Wo es ziemlich klare Gewinner gibt, gibt es auch ziemlich eindeutige Verlierer - so wie die Partei von Noch-Premierminister Alexander De Croo, die flämischen Liberalen von der Open VLD. Seit Sonntagabend hilft kein Schönreden mehr, die Wahl war ein Desaster für die Open VLD. Wie die Partei genau damit umgehen wird, darüber wird wohl nicht nur in der Sitzung des Parteibüros am Montag viel diskutiert werden. Aber zwei personelle Konsequenzen stehen wohl bereits fest: Das Wahlergebnis sei sehr schlecht, bestätigte Premier De Croo am Montagmorgen erneut gegenüber der VRT. Er werde wie angekündigt die Verantwortung dafür übernehmen. Parteivorsitzender Tom Ongena will ebenfalls das Handtuch werfen. Jemand anderes müsse die Erneuerung der Partei leiten, so Ongena. Allgemein wird auch damit gerechnet, dass die Partei in die Opposition gehen wird.
Als Katastrophe muss man auch die Ergebnisse von Ecolo bezeichnen - sowohl in Brüssel als auch in der Wallonie. Es überrascht also nicht, dass die Co-Präsidenten Rajae Maouane und Jean-Marc Nollet ebenfalls abtreten. Er stehe nicht erneut für den Vorsitz zur Verfügung, so Nollet am Morgen in der RTBF. Bei der flämischen Schwesterpartei Groen ist davon keine Rede. Die musste in Flandern zwar heftig einstecken, konnte sich in Brüssel aber behaupten. Groen-Föderalministerin Petra De Sutter schließt deshalb auch einen Wechsel an der Spitze der Partei aus.

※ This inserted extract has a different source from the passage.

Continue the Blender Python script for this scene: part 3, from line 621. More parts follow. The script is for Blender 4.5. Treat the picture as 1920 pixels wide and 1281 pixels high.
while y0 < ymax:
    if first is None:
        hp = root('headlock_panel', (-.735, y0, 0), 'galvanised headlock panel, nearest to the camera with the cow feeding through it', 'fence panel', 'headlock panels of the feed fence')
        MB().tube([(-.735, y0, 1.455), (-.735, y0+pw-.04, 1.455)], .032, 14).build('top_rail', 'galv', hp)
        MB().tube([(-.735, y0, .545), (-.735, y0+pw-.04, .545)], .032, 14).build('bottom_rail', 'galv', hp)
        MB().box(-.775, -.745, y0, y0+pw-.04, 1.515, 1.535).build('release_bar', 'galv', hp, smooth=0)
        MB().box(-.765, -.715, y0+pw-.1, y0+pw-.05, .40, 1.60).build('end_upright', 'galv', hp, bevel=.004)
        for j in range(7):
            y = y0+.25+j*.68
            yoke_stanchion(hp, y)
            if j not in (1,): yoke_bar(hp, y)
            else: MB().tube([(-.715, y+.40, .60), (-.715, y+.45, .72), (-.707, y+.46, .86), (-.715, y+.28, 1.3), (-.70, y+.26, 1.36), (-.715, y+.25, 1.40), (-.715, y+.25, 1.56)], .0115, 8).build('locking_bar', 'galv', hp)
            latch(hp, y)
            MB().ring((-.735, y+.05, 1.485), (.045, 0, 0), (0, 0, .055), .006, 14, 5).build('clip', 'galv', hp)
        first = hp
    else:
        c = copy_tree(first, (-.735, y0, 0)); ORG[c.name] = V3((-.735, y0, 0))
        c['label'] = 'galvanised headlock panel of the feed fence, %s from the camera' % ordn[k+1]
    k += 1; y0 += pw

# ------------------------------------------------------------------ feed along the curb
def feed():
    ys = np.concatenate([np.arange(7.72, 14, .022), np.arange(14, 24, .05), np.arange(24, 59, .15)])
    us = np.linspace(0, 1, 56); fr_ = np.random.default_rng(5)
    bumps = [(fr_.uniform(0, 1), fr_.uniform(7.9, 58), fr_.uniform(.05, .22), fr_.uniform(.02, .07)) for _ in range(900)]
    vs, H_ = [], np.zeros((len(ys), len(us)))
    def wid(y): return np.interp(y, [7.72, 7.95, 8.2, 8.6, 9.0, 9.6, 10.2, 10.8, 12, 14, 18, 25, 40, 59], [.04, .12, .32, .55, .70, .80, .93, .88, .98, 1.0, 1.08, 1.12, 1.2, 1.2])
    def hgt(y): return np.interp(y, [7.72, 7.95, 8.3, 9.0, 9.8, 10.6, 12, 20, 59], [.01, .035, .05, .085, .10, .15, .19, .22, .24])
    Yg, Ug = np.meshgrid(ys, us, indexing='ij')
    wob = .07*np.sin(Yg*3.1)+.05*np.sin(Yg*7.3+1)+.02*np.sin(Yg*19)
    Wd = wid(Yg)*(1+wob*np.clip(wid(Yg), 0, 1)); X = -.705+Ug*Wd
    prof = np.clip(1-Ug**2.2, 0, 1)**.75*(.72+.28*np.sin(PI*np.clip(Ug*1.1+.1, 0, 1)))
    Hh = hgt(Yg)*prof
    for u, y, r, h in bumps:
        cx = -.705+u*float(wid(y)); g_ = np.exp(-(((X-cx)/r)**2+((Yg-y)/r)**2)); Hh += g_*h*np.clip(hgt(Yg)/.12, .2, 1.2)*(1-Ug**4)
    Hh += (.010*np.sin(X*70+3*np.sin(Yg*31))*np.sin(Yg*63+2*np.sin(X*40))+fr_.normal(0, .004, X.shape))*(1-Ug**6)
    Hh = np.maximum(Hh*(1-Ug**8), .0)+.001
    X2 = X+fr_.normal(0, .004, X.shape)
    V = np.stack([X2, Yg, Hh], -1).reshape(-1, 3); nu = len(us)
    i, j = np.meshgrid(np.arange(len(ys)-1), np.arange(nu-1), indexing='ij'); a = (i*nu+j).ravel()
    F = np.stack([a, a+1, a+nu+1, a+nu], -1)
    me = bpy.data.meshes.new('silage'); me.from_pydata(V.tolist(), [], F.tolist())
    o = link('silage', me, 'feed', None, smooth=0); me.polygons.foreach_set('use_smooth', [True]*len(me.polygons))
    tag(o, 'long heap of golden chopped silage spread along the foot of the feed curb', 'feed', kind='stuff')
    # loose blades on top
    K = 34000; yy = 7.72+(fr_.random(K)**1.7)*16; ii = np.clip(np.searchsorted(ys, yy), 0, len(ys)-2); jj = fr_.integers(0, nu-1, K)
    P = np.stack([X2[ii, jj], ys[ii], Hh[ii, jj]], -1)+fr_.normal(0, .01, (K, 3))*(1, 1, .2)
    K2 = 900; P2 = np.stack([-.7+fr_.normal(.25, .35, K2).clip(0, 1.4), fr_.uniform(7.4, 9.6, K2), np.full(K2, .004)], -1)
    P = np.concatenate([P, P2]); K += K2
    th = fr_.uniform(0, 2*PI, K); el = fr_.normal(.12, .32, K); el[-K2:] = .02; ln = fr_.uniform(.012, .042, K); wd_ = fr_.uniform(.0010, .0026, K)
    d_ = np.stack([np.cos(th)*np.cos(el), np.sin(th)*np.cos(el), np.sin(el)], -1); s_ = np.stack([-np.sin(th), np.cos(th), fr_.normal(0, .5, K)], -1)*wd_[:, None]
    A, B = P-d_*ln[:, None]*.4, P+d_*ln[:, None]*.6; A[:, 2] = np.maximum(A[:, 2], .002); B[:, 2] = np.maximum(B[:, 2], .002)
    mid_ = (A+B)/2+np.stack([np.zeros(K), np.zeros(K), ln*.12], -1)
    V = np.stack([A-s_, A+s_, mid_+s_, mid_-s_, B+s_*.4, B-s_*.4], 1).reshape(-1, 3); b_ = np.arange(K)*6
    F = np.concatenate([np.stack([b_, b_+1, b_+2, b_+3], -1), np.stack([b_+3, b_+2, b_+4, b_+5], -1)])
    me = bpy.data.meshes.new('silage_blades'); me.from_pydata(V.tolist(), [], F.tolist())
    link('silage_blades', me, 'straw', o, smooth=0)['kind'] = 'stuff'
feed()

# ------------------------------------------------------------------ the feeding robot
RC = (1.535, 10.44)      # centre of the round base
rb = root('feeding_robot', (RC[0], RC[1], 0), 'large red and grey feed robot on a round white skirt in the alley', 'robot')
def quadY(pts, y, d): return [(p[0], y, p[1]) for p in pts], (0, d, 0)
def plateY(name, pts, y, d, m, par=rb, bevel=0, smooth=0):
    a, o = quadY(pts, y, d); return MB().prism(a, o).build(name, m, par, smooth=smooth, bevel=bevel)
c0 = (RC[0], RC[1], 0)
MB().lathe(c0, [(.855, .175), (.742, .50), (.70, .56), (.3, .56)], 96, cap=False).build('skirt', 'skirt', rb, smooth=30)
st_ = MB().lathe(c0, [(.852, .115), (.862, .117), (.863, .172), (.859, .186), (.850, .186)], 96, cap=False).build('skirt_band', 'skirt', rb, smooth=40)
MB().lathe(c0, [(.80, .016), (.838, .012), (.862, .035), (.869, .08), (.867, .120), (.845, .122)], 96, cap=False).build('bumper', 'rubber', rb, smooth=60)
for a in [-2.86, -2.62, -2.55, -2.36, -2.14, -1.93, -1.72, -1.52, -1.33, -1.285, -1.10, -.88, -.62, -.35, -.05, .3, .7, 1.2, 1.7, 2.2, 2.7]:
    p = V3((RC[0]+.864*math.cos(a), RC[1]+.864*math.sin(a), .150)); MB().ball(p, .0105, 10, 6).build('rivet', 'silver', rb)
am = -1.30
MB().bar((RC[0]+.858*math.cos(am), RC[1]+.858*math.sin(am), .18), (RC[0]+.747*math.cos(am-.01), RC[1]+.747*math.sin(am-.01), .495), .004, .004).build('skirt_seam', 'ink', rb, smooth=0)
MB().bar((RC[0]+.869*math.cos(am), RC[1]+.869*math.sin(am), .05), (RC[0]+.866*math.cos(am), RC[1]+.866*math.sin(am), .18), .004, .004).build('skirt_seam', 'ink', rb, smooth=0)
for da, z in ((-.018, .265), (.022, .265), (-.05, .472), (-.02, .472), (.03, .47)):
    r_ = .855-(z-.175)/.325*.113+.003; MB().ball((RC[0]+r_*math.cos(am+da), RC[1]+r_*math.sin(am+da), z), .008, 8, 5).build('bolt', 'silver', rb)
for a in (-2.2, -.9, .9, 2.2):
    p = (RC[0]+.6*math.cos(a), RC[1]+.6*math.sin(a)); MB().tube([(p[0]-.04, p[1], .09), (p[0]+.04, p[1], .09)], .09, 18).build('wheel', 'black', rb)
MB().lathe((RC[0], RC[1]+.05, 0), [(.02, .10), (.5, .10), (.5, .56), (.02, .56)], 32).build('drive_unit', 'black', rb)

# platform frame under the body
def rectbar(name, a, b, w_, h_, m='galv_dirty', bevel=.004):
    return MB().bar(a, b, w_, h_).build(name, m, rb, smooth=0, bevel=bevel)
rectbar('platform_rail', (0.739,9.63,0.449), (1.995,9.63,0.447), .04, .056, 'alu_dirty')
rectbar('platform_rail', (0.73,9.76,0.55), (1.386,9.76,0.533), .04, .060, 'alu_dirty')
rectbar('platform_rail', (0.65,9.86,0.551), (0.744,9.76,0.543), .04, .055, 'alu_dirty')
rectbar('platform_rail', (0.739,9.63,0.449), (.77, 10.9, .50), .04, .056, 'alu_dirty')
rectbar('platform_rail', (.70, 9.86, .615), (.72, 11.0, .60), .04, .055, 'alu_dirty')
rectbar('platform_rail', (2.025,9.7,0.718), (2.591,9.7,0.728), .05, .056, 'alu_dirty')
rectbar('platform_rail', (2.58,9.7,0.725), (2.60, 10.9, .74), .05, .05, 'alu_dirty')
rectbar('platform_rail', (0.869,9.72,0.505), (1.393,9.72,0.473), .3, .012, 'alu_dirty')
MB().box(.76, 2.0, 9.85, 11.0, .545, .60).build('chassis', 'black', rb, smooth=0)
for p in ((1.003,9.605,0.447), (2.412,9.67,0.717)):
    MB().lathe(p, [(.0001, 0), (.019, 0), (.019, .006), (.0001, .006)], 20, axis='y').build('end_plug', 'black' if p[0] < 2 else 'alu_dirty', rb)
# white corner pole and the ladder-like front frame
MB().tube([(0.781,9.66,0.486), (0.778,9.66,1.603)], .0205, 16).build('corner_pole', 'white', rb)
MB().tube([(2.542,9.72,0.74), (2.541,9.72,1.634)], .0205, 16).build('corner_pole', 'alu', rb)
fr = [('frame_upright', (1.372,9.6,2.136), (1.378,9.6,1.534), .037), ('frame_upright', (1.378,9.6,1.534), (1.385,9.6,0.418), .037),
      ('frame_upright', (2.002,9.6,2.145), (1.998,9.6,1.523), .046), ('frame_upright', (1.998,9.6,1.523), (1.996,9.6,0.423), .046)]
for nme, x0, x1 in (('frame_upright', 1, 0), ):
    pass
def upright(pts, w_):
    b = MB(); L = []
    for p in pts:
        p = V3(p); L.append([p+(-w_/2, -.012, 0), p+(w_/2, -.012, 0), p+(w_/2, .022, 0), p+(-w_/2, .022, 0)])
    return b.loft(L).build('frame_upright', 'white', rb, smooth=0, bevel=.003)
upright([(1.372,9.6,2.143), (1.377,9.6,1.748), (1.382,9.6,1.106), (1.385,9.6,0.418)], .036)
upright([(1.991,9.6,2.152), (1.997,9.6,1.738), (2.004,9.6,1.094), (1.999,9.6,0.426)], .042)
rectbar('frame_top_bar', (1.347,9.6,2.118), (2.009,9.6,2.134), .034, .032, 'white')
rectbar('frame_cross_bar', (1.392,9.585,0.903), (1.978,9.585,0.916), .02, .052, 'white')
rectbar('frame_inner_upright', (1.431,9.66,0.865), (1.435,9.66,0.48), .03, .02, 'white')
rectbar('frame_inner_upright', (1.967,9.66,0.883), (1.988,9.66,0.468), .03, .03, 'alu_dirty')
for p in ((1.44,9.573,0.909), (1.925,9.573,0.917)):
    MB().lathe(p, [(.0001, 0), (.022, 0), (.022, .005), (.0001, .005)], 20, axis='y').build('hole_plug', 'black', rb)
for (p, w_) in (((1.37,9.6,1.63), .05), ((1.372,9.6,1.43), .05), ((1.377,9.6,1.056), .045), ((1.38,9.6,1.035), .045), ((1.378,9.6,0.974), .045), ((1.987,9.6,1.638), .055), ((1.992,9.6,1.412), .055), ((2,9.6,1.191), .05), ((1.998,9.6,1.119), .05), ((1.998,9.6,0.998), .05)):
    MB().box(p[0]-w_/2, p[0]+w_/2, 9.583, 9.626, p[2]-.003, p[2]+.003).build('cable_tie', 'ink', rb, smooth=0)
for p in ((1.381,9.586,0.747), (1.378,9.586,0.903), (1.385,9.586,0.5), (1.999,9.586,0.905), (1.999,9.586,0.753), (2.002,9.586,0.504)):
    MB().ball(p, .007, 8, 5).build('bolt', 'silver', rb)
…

Ebenfalls wenig Grund zum Feiern haben bekanntermaßen die frankophonen Sozialisten von der PS. Die halten sich aktuell auch noch eher bedeckt, seitdem Parteichef Paul Magnette am Sonntagabend bereits den Rechtsruck im frankophonen Landesteil eingeräumt hatte. Aber zumindest Ahmed Laaouej von der Brüsseler PS gibt sich kämpferisch: Die PS habe in der Hauptstadt ihre Position halten können und keine Sitze verloren, unterstreicht er. Nichts gehe hier ohne die Sozialisten. Das bezieht sich wohlgemerkt ausschließlich auf Brüssel. Föderal, in der Wallonie und in der Französischen Gemeinschaft muss die PS absolut damit rechnen, potenziell ausgebootet zu werden.
In der Wallonie und in der Französischen Gemeinschaft ist der Durchbruch der liberalen MR und der Zentrumshumanisten von Les Engagés nämlich so stark, dass sie rechnerisch eine Mehrheit ohne PS bilden könnten. Und das ist ein Koalitionsszenario, das Georges-Louis Bouchez und Maxime Prévot auch schon deutlich ausgesprochen haben. Bouchez spricht von einem klaren Signal der Wähler für eine Mitte-Rechts-Politik. Es sei also normal, dass beide Parteien prioritär miteinander verhandelten. Bouchez schließt explizit aber auch keine Gespräche mit anderen Parteien aus.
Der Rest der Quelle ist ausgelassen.